RAW DATA:
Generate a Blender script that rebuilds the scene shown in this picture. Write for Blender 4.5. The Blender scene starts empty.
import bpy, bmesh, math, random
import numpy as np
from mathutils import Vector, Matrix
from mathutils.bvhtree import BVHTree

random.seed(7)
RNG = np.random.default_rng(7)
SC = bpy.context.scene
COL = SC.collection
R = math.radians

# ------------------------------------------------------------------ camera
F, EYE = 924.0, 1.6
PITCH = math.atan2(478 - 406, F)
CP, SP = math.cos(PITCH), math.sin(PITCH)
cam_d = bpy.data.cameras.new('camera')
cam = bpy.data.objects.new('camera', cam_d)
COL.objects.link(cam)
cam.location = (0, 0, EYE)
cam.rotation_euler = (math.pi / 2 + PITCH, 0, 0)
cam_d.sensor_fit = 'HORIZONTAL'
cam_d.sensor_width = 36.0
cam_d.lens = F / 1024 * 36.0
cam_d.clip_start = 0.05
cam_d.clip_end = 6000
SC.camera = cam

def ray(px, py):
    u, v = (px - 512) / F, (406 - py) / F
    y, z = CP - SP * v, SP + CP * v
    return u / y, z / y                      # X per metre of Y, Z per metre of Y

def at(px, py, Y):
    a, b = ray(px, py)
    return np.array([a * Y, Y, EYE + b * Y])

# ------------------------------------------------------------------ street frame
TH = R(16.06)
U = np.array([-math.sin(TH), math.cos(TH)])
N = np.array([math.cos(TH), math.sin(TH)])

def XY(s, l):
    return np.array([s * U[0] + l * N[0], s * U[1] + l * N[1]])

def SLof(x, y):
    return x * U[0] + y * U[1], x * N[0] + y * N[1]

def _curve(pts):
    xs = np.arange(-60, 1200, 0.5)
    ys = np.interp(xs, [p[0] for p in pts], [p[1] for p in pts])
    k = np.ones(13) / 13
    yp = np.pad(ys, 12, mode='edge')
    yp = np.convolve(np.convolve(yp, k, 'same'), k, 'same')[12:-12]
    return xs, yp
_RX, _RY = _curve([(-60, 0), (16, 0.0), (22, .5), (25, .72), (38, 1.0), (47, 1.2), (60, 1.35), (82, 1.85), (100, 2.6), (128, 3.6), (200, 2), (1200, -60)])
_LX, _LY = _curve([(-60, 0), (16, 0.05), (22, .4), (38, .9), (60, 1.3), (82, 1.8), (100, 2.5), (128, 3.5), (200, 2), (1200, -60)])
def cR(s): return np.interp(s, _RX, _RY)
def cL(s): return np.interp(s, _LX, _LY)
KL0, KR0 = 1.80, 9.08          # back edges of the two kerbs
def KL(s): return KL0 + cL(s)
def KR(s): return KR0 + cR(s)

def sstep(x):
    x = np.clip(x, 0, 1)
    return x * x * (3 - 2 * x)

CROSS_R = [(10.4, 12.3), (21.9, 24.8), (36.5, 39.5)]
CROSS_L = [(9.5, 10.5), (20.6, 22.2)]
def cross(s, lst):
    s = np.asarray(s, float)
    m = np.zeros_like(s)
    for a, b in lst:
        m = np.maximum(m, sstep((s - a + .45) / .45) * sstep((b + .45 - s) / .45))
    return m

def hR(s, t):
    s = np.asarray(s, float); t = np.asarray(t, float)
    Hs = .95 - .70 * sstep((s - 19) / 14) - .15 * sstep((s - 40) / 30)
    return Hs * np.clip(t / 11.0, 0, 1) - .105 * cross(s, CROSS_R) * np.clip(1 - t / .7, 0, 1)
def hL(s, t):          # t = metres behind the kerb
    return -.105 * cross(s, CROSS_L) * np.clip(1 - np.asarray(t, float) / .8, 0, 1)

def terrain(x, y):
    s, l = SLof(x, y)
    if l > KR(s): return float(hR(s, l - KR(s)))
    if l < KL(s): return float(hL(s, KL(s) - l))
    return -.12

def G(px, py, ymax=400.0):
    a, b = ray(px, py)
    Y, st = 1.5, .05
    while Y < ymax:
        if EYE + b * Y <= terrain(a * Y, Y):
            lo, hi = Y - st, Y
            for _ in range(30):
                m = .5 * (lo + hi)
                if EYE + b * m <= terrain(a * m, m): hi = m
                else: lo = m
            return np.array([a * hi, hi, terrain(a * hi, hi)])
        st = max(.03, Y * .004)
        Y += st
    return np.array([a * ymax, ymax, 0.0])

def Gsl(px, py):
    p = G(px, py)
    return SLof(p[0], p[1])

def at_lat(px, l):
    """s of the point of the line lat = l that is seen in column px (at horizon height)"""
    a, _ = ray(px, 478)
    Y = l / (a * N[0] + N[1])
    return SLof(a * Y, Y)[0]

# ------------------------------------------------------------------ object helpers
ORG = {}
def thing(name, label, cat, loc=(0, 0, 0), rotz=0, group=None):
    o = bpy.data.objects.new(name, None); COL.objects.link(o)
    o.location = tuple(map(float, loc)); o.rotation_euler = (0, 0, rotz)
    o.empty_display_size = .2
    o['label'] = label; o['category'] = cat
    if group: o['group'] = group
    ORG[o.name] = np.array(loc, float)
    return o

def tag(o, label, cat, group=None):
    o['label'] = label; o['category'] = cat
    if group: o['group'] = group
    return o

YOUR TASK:
What is needed is an exact copy of the lines from the start of the listing through the line where "R = math.radians" sits, please, both end lines included and nothing more.

WRITTEN SOLUTION:
Generate a Blender script that rebuilds the scene shown in this picture. Write for Blender 4.5. The Blender scene starts empty.
import bpy, bmesh, math, random
import numpy as np
from mathutils import Vector, Matrix
from mathutils.bvhtree import BVHTree

random.seed(7)
RNG = np.random.default_rng(7)
SC = bpy.context.scene
COL = SC.collection
R = math.radians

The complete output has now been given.